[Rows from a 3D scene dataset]
_____

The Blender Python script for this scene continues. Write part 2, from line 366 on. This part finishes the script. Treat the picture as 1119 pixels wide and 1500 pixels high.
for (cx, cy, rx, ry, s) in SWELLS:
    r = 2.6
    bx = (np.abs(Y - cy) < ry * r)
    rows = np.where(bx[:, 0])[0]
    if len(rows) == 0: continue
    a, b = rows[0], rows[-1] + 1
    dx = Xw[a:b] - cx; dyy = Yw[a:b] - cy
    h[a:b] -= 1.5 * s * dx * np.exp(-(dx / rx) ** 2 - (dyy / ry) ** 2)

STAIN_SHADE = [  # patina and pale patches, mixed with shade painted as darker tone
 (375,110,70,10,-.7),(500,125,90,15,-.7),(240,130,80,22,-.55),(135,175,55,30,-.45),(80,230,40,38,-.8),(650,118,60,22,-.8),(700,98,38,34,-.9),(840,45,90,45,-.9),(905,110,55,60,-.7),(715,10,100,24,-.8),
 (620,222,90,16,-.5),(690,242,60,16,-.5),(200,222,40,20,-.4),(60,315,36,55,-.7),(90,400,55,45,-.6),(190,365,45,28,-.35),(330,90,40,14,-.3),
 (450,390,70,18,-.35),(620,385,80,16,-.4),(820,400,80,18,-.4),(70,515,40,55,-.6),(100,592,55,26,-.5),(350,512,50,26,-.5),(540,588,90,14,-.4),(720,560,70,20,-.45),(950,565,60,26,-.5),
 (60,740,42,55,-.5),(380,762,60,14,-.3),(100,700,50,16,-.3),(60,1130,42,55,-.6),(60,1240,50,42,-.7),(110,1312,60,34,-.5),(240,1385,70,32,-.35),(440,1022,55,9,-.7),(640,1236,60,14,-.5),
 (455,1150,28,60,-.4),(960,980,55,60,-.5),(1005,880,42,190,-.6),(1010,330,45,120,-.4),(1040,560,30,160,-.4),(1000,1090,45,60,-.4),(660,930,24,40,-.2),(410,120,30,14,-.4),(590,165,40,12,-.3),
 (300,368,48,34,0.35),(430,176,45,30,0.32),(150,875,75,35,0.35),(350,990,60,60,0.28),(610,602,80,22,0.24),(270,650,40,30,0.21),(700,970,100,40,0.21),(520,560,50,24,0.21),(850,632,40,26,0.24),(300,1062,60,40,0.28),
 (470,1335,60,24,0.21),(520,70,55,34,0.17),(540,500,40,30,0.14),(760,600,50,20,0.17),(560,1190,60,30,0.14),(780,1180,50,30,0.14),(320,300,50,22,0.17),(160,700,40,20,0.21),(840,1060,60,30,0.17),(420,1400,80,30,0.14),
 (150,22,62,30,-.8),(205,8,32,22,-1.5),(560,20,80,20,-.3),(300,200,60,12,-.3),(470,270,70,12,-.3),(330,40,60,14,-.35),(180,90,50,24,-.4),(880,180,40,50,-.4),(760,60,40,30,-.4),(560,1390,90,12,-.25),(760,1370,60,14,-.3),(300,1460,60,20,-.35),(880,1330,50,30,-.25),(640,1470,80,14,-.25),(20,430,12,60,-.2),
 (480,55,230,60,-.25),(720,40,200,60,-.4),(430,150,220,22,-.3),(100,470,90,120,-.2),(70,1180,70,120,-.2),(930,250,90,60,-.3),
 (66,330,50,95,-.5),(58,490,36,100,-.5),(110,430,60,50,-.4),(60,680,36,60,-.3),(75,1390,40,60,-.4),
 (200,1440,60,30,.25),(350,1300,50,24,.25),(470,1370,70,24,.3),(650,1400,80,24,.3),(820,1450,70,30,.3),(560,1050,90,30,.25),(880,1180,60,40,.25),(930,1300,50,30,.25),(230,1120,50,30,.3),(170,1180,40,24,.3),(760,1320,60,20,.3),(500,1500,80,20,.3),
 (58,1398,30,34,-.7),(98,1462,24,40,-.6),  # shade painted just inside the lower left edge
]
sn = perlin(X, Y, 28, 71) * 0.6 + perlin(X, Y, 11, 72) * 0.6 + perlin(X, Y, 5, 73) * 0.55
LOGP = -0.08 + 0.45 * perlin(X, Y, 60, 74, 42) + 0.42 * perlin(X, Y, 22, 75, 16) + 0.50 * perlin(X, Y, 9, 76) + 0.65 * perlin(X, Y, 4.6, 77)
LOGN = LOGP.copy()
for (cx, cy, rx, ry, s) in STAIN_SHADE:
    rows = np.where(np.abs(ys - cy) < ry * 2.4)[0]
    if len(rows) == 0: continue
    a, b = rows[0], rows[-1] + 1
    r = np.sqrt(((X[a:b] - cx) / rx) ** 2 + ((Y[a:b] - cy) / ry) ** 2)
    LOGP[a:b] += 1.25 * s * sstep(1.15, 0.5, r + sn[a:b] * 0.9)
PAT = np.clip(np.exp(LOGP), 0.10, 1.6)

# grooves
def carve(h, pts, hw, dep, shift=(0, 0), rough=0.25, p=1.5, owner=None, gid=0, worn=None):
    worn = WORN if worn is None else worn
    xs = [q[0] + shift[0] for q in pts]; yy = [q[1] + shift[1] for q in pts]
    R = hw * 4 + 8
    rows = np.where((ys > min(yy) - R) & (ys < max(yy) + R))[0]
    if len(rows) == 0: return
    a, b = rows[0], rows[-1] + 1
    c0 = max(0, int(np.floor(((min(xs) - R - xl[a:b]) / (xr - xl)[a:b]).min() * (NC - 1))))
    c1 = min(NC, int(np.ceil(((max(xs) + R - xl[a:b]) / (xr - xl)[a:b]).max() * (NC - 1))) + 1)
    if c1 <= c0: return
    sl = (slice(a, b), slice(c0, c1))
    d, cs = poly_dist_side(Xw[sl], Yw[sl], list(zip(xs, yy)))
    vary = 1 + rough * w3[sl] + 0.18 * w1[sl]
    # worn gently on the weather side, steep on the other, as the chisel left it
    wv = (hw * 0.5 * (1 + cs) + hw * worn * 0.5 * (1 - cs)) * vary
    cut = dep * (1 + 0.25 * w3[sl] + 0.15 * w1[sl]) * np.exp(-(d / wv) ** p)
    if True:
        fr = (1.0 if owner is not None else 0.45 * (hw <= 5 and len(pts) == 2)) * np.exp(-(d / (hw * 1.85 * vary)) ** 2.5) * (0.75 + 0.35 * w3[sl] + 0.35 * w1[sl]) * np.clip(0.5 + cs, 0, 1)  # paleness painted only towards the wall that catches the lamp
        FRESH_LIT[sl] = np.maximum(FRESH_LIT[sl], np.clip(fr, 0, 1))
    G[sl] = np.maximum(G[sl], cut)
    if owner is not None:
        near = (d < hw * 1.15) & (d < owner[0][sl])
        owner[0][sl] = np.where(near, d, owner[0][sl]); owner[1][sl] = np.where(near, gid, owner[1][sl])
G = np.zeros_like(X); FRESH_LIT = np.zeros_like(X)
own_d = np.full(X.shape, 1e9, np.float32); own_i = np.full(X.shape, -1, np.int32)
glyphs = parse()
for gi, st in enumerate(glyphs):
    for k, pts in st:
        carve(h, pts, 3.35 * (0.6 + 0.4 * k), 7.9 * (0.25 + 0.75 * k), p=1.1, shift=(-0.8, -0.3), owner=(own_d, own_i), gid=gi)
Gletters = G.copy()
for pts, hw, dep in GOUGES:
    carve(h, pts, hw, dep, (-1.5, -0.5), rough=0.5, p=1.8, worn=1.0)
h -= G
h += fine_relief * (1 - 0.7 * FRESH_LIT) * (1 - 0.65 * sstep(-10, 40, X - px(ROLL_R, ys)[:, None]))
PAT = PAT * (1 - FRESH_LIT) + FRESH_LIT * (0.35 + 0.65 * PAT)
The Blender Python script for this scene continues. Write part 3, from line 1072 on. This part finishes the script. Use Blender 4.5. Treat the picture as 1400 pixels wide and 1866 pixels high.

_____

Type out all of the material again, word for word.

_RESPONSE BELOW_
The Blender Python script for this scene continues. Write part 2, from line 366 on. This part finishes the script. Treat the picture as 1119 pixels wide and 1500 pixels high.
for (cx, cy, rx, ry, s) in SWELLS:
    r = 2.6
    bx = (np.abs(Y - cy) < ry * r)
    rows = np.where(bx[:, 0])[0]
    if len(rows) == 0: continue
    a, b = rows[0], rows[-1] + 1
    dx = Xw[a:b] - cx; dyy = Yw[a:b] - cy
    h[a:b] -= 1.5 * s * dx * np.exp(-(dx / rx) ** 2 - (dyy / ry) ** 2)

STAIN_SHADE = [  # patina and pale patches, mixed with shade painted as darker tone
 (375,110,70,10,-.7),(500,125,90,15,-.7),(240,130,80,22,-.55),(135,175,55,30,-.45),(80,230,40,38,-.8),(650,118,60,22,-.8),(700,98,38,34,-.9),(840,45,90,45,-.9),(905,110,55,60,-.7),(715,10,100,24,-.8),
 (620,222,90,16,-.5),(690,242,60,16,-.5),(200,222,40,20,-.4),(60,315,36,55,-.7),(90,400,55,45,-.6),(190,365,45,28,-.35),(330,90,40,14,-.3),
 (450,390,70,18,-.35),(620,385,80,16,-.4),(820,400,80,18,-.4),(70,515,40,55,-.6),(100,592,55,26,-.5),(350,512,50,26,-.5),(540,588,90,14,-.4),(720,560,70,20,-.45),(950,565,60,26,-.5),
 (60,740,42,55,-.5),(380,762,60,14,-.3),(100,700,50,16,-.3),(60,1130,42,55,-.6),(60,1240,50,42,-.7),(110,1312,60,34,-.5),(240,1385,70,32,-.35),(440,1022,55,9,-.7),(640,1236,60,14,-.5),
 (455,1150,28,60,-.4),(960,980,55,60,-.5),(1005,880,42,190,-.6),(1010,330,45,120,-.4),(1040,560,30,160,-.4),(1000,1090,45,60,-.4),(660,930,24,40,-.2),(410,120,30,14,-.4),(590,165,40,12,-.3),
 (300,368,48,34,0.35),(430,176,45,30,0.32),(150,875,75,35,0.35),(350,990,60,60,0.28),(610,602,80,22,0.24),(270,650,40,30,0.21),(700,970,100,40,0.21),(520,560,50,24,0.21),(850,632,40,26,0.24),(300,1062,60,40,0.28),
 (470,1335,60,24,0.21),(520,70,55,34,0.17),(540,500,40,30,0.14),(760,600,50,20,0.17),(560,1190,60,30,0.14),(780,1180,50,30,0.14),(320,300,50,22,0.17),(160,700,40,20,0.21),(840,1060,60,30,0.17),(420,1400,80,30,0.14),
 (150,22,62,30,-.8),(205,8,32,22,-1.5),(560,20,80,20,-.3),(300,200,60,12,-.3),(470,270,70,12,-.3),(330,40,60,14,-.35),(180,90,50,24,-.4),(880,180,40,50,-.4),(760,60,40,30,-.4),(560,1390,90,12,-.25),(760,1370,60,14,-.3),(300,1460,60,20,-.35),(880,1330,50,30,-.25),(640,1470,80,14,-.25),(20,430,12,60,-.2),
 (480,55,230,60,-.25),(720,40,200,60,-.4),(430,150,220,22,-.3),(100,470,90,120,-.2),(70,1180,70,120,-.2),(930,250,90,60,-.3),
 (66,330,50,95,-.5),(58,490,36,100,-.5),(110,430,60,50,-.4),(60,680,36,60,-.3),(75,1390,40,60,-.4),
 (200,1440,60,30,.25),(350,1300,50,24,.25),(470,1370,70,24,.3),(650,1400,80,24,.3),(820,1450,70,30,.3),(560,1050,90,30,.25),(880,1180,60,40,.25),(930,1300,50,30,.25),(230,1120,50,30,.3),(170,1180,40,24,.3),(760,1320,60,20,.3),(500,1500,80,20,.3),
 (58,1398,30,34,-.7),(98,1462,24,40,-.6),  # shade painted just inside the lower left edge
]
sn = perlin(X, Y, 28, 71) * 0.6 + perlin(X, Y, 11, 72) * 0.6 + perlin(X, Y, 5, 73) * 0.55
LOGP = -0.08 + 0.45 * perlin(X, Y, 60, 74, 42) + 0.42 * perlin(X, Y, 22, 75, 16) + 0.50 * perlin(X, Y, 9, 76) + 0.65 * perlin(X, Y, 4.6, 77)
LOGN = LOGP.copy()
for (cx, cy, rx, ry, s) in STAIN_SHADE:
    rows = np.where(np.abs(ys - cy) < ry * 2.4)[0]
    if len(rows) == 0: continue
    a, b = rows[0], rows[-1] + 1
    r = np.sqrt(((X[a:b] - cx) / rx) ** 2 + ((Y[a:b] - cy) / ry) ** 2)
    LOGP[a:b] += 1.25 * s * sstep(1.15, 0.5, r + sn[a:b] * 0.9)
PAT = np.clip(np.exp(LOGP), 0.10, 1.6)

# grooves
def carve(h, pts, hw, dep, shift=(0, 0), rough=0.25, p=1.5, owner=None, gid=0, worn=None):
    worn = WORN if worn is None else worn
    xs = [q[0] + shift[0] for q in pts]; yy = [q[1] + shift[1] for q in pts]
    R = hw * 4 + 8
    rows = np.where((ys > min(yy) - R) & (ys < max(yy) + R))[0]
    if len(rows) == 0: return
    a, b = rows[0], rows[-1] + 1
    c0 = max(0, int(np.floor(((min(xs) - R - xl[a:b]) / (xr - xl)[a:b]).min() * (NC - 1))))
    c1 = min(NC, int(np.ceil(((max(xs) + R - xl[a:b]) / (xr - xl)[a:b]).max() * (NC - 1))) + 1)
    if c1 <= c0: return
    sl = (slice(a, b), slice(c0, c1))
    d, cs = poly_dist_side(Xw[sl], Yw[sl], list(zip(xs, yy)))
    vary = 1 + rough * w3[sl] + 0.18 * w1[sl]
    # worn gently on the weather side, steep on the other, as the chisel left it
    wv = (hw * 0.5 * (1 + cs) + hw * worn * 0.5 * (1 - cs)) * vary
    cut = dep * (1 + 0.25 * w3[sl] + 0.15 * w1[sl]) * np.exp(-(d / wv) ** p)
    if True:
        fr = (1.0 if owner is not None else 0.45 * (hw <= 5 and len(pts) == 2)) * np.exp(-(d / (hw * 1.85 * vary)) ** 2.5) * (0.75 + 0.35 * w3[sl] + 0.35 * w1[sl]) * np.clip(0.5 + cs, 0, 1)  # paleness painted only towards the wall that catches the lamp
        FRESH_LIT[sl] = np.maximum(FRESH_LIT[sl], np.clip(fr, 0, 1))
    G[sl] = np.maximum(G[sl], cut)
    if owner is not None:
        near = (d < hw * 1.15) & (d < owner[0][sl])
        owner[0][sl] = np.where(near, d, owner[0][sl]); owner[1][sl] = np.where(near, gid, owner[1][sl])
G = np.zeros_like(X); FRESH_LIT = np.zeros_like(X)
own_d = np.full(X.shape, 1e9, np.float32); own_i = np.full(X.shape, -1, np.int32)
glyphs = parse()
for gi, st in enumerate(glyphs):
    for k, pts in st:
        carve(h, pts, 3.35 * (0.6 + 0.4 * k), 7.9 * (0.25 + 0.75 * k), p=1.1, shift=(-0.8, -0.3), owner=(own_d, own_i), gid=gi)
Gletters = G.copy()
for pts, hw, dep in GOUGES:
    carve(h, pts, hw, dep, (-1.5, -0.5), rough=0.5, p=1.8, worn=1.0)
h -= G
h += fine_relief * (1 - 0.7 * FRESH_LIT) * (1 - 0.65 * sstep(-10, 40, X - px(ROLL_R, ys)[:, None]))
PAT = PAT * (1 - FRESH_LIT) + FRESH_LIT * (0.35 + 0.65 * PAT)
The Blender Python script for this scene continues. Write part 3, from line 1072 on. This part finishes the script. Use Blender 4.5. Treat the picture as 1400 pixels wide and 1866 pixels high.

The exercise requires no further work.